Il est juste de signaler que les documents de présentation de la réforme du début des années 1960 n’ont pas totalement ignoré les services de coopération entre bibliothèques, mais ont situé ceux-ci exclusivement au niveau national. Ces services sont d’ailleurs restés pour la plupart à l’état de projets, à l’exception du service d’information bibliographique. Ces textes n’ont jamais mentionné, en revanche, la possibilité de l’existence de services de coopération entre sections, au niveau d’une même bibliothèque universitaire, même si des recommandations générales ont été faites en faveur de la coordination des acquisitions.
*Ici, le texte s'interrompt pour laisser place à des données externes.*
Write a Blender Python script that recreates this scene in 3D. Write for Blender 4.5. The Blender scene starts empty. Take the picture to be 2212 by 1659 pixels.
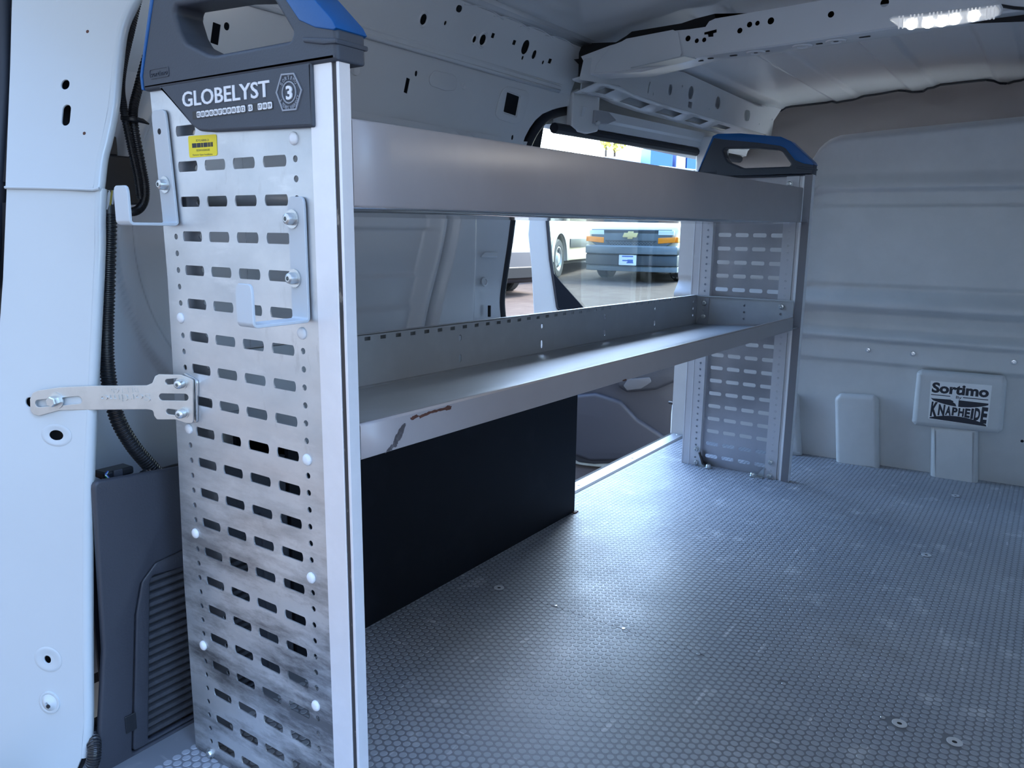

Il semble donc que la difficulté à concevoir des services permettant le fonctionnement en réseau des bibliothèques universitaires se soit située essentiellement au niveau local, et que cette difficulté ait été liée à des facteurs idéologiques, conduisant à la sous-estimation de la spécialisation technique et à la surestimation de la spécialisation par sujets.

Notes
480.

Ces avantages en faveur d’une organisation centralisée des services de catalogage sont cités par M. Tauber, Technical services in libraries, op. cit., p.123-124. Tauber cite sur cette question plusieurs études américaines des années 1950.

481.

A.N. F 17 bis 16003, versement n° 770462, article 33, dossier 1962-1963 (Grenoble, service intérieur) ; ibid., dossier 1959-1960 (Lyon, service du public). Les motifs de l’abandon de ce mode d’organisation du travail à Lyon ont été exposés par J.-L. Rocher, « La Bibliothèque universitaire de Lyon-La Doua après cinq années de fonctionnement », op. cit., p. 561 : « Dans l’ensemble il apparaît que la spécialisation par secteur doit demeurer au plan scientifique ; au plan technique, il est préférable d’adopter une spécialisation par fonction ou tâches techniques ».

482.

« M. Masson [inspecteur général des bibliothèques]... revient sur la distribution des tâches : au lieu d’affecter un bibliothécaire à un service particulier tel que les acquisitions, le catalogue, les périodiques, etc... n’est-il pas préférable de l’intéresser à l’ensemble des opérations (acquisitions, catalogue, classification, recherches, etc...) pour un domaine déterminé, comme par exemple la physique et la chimie. » « Journées d’étude des bibliothèques universitaires (30 novembre-1er décembre 1961) », op. cit., p. 78.